I think of Gloria Johnson, Al Best, Brad Truax and many others who are no longer with us, whose shoulders we stand on. As I’ve said so many times before, a community that doesn’t know where it came from does not know where it’s going.

Every study and every survey has shown that a vast majority of LGBT Americans are very spiritual, be they Christian, Jewish or Buddhist.
And every study shows how for decades we have been condemned by the religion of our parents, our childhood.

Yet a vast majority of us have held on to our faith, our God. I believe if Jesus Christ came down to Earth today He would weep for what so many are doing in his name.

But I believe in my heart and soul that Jesus is smiling down this evening on St. Paul’s Cathedral. Very Rev. Bridges, your church’s denomination has in the last decade been in the forefront of change and acceptance that we are all indeed God’s children. While many churches turned us away at the beginning of the AIDS crisis, this cathedral and its parishioners did not.
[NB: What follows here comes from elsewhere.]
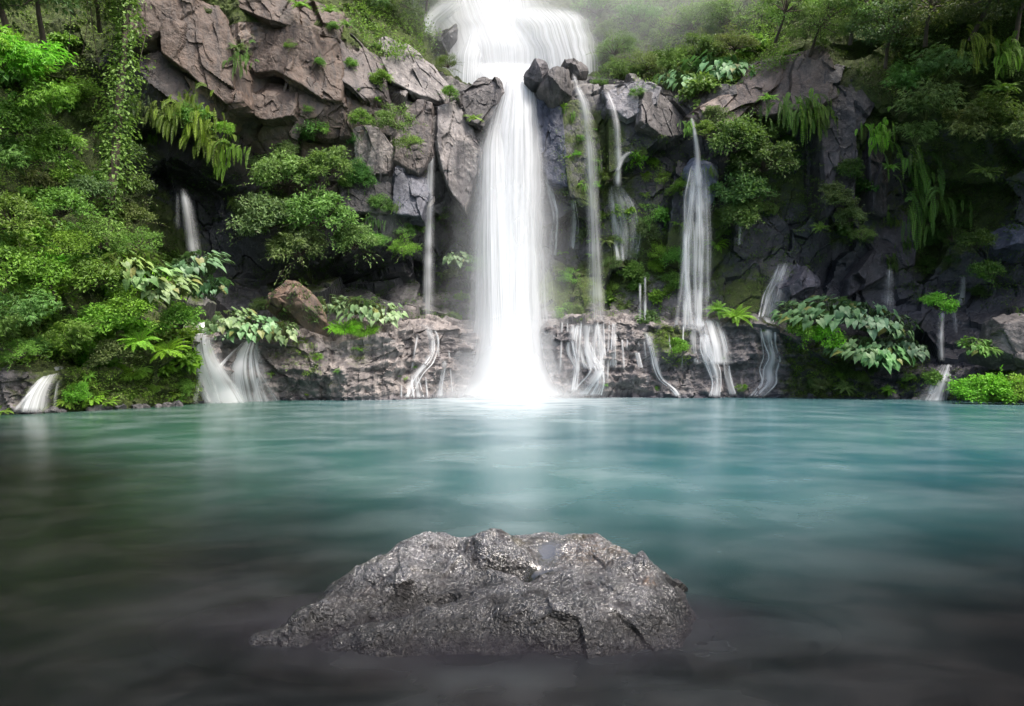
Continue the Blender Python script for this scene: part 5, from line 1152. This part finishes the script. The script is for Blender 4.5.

I will never ever forget that when my Catholic Church and its bishop refused to say a funeral mass for one of our young community leaders, John McCusker, you welcomed without hesitation John’s funeral, the McCusker family and our community here. We will never, ever forget.

My traditional Catholic Latino family almost all of them turned their back on me when they found I was gay; even my beloved grandparents. Though I have hope in Pope Francis, I’m not sure I will be granted a Catholic funeral, so I hope to have my memorial here in this beautiful loving cathedral.

But for those of you in the audience getting excited over the thought of my demise This old queen still has some years left in her … I hope.

In closing …When I think of St Paul’s Cathedral, its bishop, it’s deacon, clergy and parishioners I think of Mathew 25 verses 35 and 36:

For I was hungry and you gave me something to eat.
I was thirsty and you gave me to drink.
I was a stranger and you invited me in.
I needed cloths and you clothed me.
I was Sick and you looked after me.
I was in prison and you came to visit me.

St Paul’s Cathedral you truly walk in His shoes. Thank you so very much for your true Christian values. God bless you all.